As a parent, some of us naturally gravitate toward the role of good cop while others put on the bad cop hat. To fuel positive growth for your teen, the good cop and bad cop must balance.

Ultimately, your daughter’s behavior will decide how she is disciplined. Your role is to trust God, set a positive example and be consistent with your actions. By doing so, you are giving her the tools she needs to excel.

Here are the core actions to take when disciplining your teen:

Be open and firm.

As your daughter grows, she will challenge you. Hear her side of the story, but hold your ground. Rather than pulling out the “because I said so” card, explain your reasoning for taking disciplinary action. This creates an educational experience for all involved and ideally prevents the same problem from repeating itself. Remind yourself that your daughter’s ability to be assertive and speak her mind are not bad things and actually show internal strength and resilience. She exercises this strength by speaking her mind and she learns to accept limits as you stand firm with yours.

Celebrate good behavior.

Did your teen go above and beyond? When your teen devotes her free time to teaching younger children during Bible study at church, or something similar, express your appreciation. For example:

  • Have your next family dinner at her favorite restaurant.
  • Allow her to host a slumber party.
  • Purchase a book she wants to read.

Rewards should not be expected for every good deed or act, but occasional recognition will encourage repetition.

Remove privileges for bad behavior.

Cell phones and televisions are privileges, not necessities. When your teen misbehaves, it is necessary to be the bad cop. In this case, remember to state the reason for punishment and draw strict boundaries so expectations are clear.

Incorporate faith-based lessons into your discipline.

Think back to when you were in school. The greatest teachers do not just tell you what you need to know, they tell you why you need to know it. Don’t only tell your teen how to behave. Offer her reasons to explain why that behavior is expected.

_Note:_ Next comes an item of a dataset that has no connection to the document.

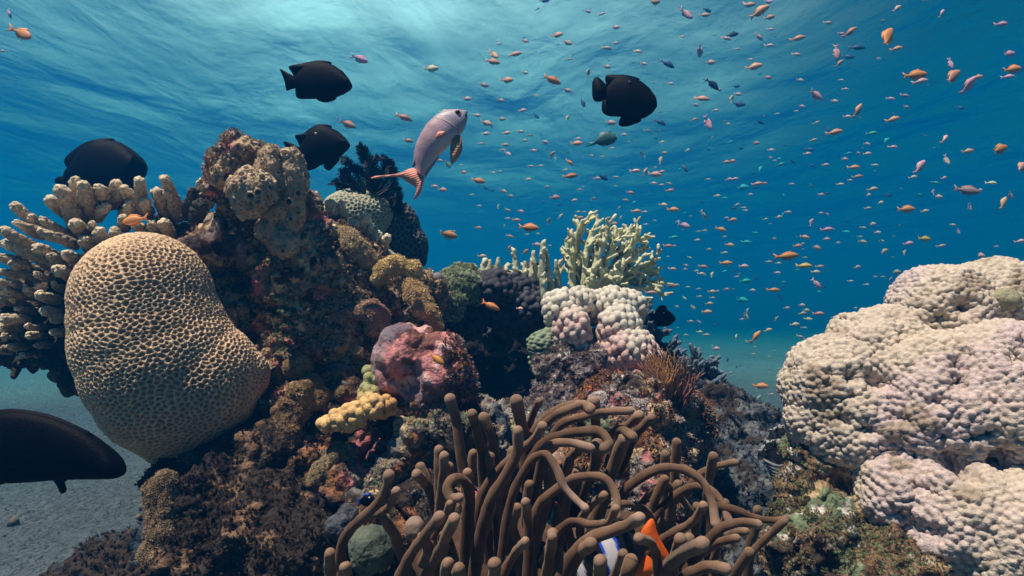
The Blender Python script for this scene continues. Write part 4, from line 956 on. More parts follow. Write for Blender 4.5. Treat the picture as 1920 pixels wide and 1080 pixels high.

In our personal and professional lives, we are faced with endless choices, ranging from what we eat to how we respond to difficult situations. Consistency enables us to remain balanced. Apply that mindset to disciplining your teen. While you may naturally gravitate toward being the good cop or bad cop, it is also very important that each parent intentionally incorporate both grace and truth in your interactions with your daughter.